For display i will use the vga connector port (must check first if bios allow it, thanks for remind it)
I will do every test before opening the laptop, i now for pervious experience that removing all components in a laptop is one thing, but putting them together is another completly different thing.

You were talking about the internal LCD, in this case it is not working the LCD, but the vga output is (as my friend said, must check that when i get the laptop), anyway, can i use the ribbon cable and make a convertion to use it externally?
[Reply]
Tiago 14:15 20th October 2011
Hi, about the project PC inside Amiga
i friend just gave me a Laptop Dell 630, the case is in bad shape, but it all works nice.
I did a Windows fresh setup, put winuae in it, OS39 with Picasso96 drivers, and i now have a nice Amiga "system"

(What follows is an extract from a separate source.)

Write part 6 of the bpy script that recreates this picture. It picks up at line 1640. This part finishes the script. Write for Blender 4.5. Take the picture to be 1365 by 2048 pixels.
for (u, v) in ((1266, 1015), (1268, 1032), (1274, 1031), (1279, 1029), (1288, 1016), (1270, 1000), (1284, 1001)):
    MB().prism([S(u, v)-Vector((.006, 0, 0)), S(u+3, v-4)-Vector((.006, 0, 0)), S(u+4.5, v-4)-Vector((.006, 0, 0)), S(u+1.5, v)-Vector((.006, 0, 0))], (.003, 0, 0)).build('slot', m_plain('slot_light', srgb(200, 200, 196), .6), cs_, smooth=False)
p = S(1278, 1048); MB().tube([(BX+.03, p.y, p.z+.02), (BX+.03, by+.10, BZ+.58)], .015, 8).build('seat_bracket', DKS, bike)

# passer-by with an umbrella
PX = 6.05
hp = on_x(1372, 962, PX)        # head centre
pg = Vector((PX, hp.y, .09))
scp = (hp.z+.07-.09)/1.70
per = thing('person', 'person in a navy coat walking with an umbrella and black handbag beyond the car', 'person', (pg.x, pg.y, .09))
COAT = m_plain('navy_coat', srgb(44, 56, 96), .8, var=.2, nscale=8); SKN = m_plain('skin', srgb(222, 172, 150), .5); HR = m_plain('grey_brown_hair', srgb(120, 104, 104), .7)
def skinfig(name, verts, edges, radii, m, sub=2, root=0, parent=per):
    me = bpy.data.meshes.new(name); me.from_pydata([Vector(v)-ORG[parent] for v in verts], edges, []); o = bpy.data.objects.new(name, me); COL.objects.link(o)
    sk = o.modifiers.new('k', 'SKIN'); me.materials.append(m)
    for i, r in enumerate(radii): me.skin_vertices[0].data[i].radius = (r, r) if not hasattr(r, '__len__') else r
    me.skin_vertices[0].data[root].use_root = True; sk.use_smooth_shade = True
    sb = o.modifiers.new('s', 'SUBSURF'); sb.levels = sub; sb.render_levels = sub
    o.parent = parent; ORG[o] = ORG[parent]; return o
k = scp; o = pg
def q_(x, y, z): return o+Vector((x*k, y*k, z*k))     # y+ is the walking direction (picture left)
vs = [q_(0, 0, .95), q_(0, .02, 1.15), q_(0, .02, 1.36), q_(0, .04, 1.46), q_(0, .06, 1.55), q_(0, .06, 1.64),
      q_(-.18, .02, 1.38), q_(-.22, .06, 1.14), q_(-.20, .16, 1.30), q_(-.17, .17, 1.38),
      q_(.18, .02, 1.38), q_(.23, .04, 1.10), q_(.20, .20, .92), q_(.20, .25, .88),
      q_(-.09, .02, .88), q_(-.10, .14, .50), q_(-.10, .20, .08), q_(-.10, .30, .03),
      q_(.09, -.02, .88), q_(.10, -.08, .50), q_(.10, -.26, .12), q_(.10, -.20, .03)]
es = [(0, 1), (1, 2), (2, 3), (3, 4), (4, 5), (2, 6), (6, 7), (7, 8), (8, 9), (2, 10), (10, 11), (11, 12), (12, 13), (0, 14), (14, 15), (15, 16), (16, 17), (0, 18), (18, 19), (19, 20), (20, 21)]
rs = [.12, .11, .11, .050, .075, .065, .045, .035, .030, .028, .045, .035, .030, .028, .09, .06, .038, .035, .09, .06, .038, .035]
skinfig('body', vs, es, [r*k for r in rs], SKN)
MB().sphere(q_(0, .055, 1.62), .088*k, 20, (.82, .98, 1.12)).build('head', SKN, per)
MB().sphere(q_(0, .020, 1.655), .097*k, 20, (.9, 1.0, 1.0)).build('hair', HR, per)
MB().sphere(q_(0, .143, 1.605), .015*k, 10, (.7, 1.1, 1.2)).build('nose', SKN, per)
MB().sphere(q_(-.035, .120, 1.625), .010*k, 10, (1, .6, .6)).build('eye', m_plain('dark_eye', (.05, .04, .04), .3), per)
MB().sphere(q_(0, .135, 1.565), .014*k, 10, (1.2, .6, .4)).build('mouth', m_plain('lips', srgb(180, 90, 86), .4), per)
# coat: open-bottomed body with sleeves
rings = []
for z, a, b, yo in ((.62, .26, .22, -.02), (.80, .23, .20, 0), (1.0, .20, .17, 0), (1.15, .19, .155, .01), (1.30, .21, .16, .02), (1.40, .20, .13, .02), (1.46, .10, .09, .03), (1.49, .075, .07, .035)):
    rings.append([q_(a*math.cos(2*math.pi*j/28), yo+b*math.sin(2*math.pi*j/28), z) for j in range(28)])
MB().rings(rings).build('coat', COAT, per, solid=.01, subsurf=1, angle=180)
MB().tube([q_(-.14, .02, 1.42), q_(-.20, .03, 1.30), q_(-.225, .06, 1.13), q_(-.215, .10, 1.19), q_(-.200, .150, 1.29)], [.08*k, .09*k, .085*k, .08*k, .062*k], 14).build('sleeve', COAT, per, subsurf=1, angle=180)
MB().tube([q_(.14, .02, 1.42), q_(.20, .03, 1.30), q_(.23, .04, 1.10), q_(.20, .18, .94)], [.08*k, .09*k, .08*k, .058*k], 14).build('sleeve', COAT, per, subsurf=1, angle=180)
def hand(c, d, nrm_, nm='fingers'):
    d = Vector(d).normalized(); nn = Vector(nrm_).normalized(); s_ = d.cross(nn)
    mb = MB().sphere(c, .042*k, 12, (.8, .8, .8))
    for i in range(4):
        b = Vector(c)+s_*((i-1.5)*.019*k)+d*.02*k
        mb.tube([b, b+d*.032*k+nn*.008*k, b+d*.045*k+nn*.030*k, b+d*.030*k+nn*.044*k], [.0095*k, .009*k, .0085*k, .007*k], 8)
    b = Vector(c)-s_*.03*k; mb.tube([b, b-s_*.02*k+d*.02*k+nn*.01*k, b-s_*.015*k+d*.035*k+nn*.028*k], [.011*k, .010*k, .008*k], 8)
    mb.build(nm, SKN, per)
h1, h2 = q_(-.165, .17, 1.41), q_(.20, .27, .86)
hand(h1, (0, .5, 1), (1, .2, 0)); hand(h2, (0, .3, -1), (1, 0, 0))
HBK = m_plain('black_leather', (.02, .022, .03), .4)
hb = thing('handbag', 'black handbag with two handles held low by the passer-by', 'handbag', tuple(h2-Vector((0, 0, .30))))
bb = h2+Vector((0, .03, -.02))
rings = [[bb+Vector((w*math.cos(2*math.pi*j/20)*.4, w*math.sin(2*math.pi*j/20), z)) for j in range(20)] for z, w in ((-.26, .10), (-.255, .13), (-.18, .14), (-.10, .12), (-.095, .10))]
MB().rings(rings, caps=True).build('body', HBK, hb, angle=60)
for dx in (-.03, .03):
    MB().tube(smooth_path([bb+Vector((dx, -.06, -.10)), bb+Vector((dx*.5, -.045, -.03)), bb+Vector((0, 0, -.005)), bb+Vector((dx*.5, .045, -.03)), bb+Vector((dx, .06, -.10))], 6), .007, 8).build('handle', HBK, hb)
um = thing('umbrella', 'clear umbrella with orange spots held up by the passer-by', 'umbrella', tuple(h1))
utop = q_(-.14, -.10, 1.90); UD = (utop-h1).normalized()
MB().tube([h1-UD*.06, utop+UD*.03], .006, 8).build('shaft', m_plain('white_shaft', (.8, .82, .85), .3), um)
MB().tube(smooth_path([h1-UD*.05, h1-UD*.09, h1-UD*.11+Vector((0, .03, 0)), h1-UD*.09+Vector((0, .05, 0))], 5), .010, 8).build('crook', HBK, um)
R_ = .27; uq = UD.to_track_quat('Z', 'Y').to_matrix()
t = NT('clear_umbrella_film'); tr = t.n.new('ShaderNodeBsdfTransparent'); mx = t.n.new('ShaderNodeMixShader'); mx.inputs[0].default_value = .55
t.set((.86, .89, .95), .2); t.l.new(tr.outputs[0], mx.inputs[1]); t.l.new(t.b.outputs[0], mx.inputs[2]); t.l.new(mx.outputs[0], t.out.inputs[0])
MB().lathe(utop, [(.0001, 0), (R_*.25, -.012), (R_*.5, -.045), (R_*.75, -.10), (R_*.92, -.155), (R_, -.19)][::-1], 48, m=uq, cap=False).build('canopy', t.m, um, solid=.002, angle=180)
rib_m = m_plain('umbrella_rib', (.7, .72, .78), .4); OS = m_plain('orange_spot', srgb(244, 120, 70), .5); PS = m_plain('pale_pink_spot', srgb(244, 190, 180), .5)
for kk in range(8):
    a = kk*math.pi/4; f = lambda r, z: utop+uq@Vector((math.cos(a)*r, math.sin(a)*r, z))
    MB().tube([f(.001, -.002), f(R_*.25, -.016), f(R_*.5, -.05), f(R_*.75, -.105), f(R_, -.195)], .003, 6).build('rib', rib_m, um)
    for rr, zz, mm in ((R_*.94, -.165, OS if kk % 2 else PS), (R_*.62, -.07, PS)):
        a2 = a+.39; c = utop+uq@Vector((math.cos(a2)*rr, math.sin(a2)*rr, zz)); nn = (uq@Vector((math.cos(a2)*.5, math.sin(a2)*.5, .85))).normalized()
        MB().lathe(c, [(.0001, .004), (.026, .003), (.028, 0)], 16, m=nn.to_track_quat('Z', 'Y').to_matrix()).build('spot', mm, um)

I remove the wnidows logo at startup, and will remove the logon/logoff messages.
I did try the command line for winuae to automaticly load a configuration and i will put windows to start winuae in boot.

i am ready for disassemble the laptop to put the M. Board inside the A1200 case, but i still miss the Keyrah adaptor (need to buy it).
I still dont know what to do with the laptop PSU, if gets to hot to put inside the A1200 case, so i should put it externaly.
Also about the HD, should i put a compact-flash or keep a real HD?
[Reply]
Harrison 14:55 20th October 2011
As you are running a PC I would keep the real HDD as a CF card isn't really up to the requirements of Windows. Fine for older retro systems though.

Regarding the PSU, it might be worth looking at PICO PC PSUs to see if any would work with your laptop motherboard. You would then be able to locate the PSU inside the A1200 case to make it nice and neat.
[Reply]
Tiago 15:39 20th October 2011
yes i guess that would be great, but they are a bit expensive, and i allready have to buy keyrah... i don't want to expend to much.
the laptop was free, so so far i didn't buy anything, just need keyrah, and then a few cables, usb ports, and some other stuff, but cheap components.

the compact flash should be better to forget as you say, this dell latittude 630 is not very fast, so i need all the extra power. winuae with os39/picasso is a bit resorce eater...
[Reply]
Harrison 16:07 20th October 2011
What are the laptops specs? If you want to gain extra speed it might be worth considering some of the custom Windows XP setups that are available. I forget their names at the moment, but can find them for you later and give you the links. They are called things like miniXP. Their developers have removed all non-essential stuff from XP and really optimised what is left to produce a much more lightweight version of XP that runs much faster and requires less ram. Ideal for an emulation system.